Let $a_{n+2} + a_{n+1} - 6a_n = 0$ and $a_1=1, a_0 = 0$ be given. How do we solve such a difference equation?
I set $a_n =Aw^n$. Then, we get $Aw^{n+2}-Aw^{n+1}-6Aw^n =0$. After that we have $(r^2+r-6)=0$ and $r=w^n = -3,2$.
I plug $-3$ in the first equation and it is satisfied but $2$ does not satisyfing it. What can I do next?
On
There is a nice way to solve this type of recurrence with operators.

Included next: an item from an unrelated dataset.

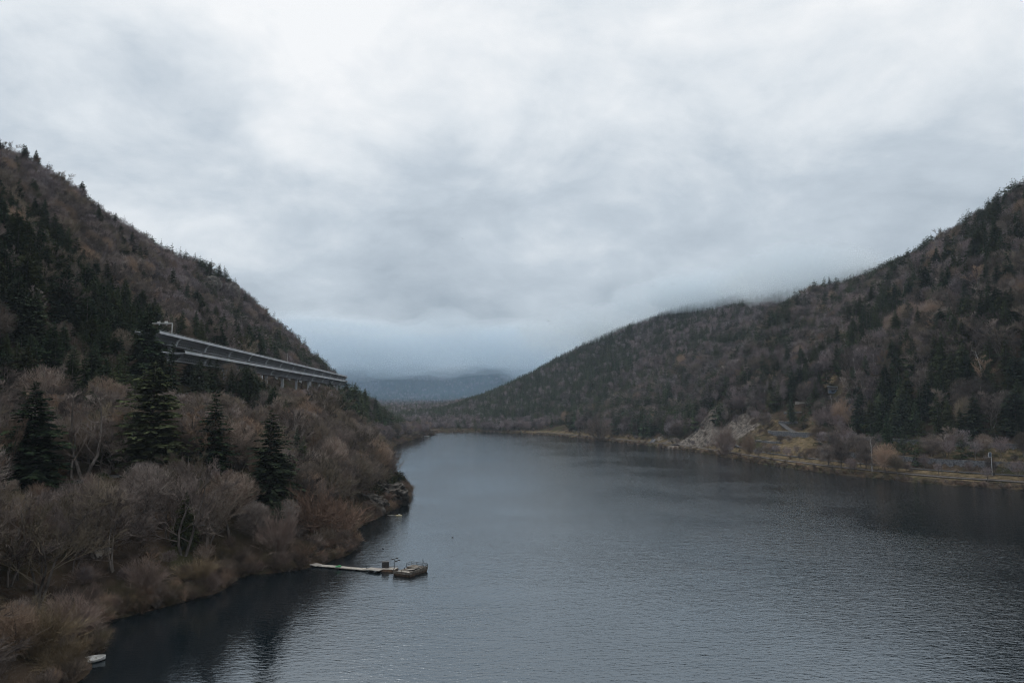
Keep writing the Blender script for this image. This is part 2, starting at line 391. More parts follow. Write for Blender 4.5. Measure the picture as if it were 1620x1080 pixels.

1- Define the operator $E^k$ which does $E^ka_n=a_{n+k}.$
2- So this recurrence can be writen in the form $$(E^2+E-6)a_n=0$$
this kind of operator have an factorization (like polynomials) $$(E+3)(E-2)a_n=0 $$
3- An operator in the form (E-r) annihilates $Cr^n$ $$(E-r)Cr^n=Cr^{n+1}-rCr^n=0. $$
4- It can be shown that, in this case $$a_n=c_1(-3)^n+c_2(2)^n.$$
5- But we don't need to stop there. We can find the contants $c_1$ and $c_2$, in a easy way with those operators.
Apply $E+3$
$$a_{n+1}+3a_n=c_2(2)^{n+1}+3c_2(2)^n, $$ take $n=0$ and use the initial conditions $a_0=0$, $a_1=1$ $$a_1+3a_0=2c_2+3c_2= 1$$ so $c_2=1/5$.
Now apply $E-2$
$$a_{n+1}-2a_n=c_1(-3)^{n+1} -2c_1(-3)^n, $$
take $n=0$ again $$1=-c_1.3-2c_1, $$
so $$c_1=-1/5. $$
The solution is $$a_n=((2)^n-(-3)^n)/5 .$$
The characteristic equation is $$ r^2+r-6=0\iff(r+3)(r-2)=0\iff r=-3,2. $$
Thus, the solution is $$ a_n=c_{1}(-3)^{n}+c_{2}2^n $$ for some $c_{1},c_{2}\in\mathbb{R}$ (as $(-3)^n$ and $2^n$ are linearly independent in a two dimensional solution space). Use the fact that $a_{0}=0$ and $a_{1}=1$ to determine the $c_{i}$.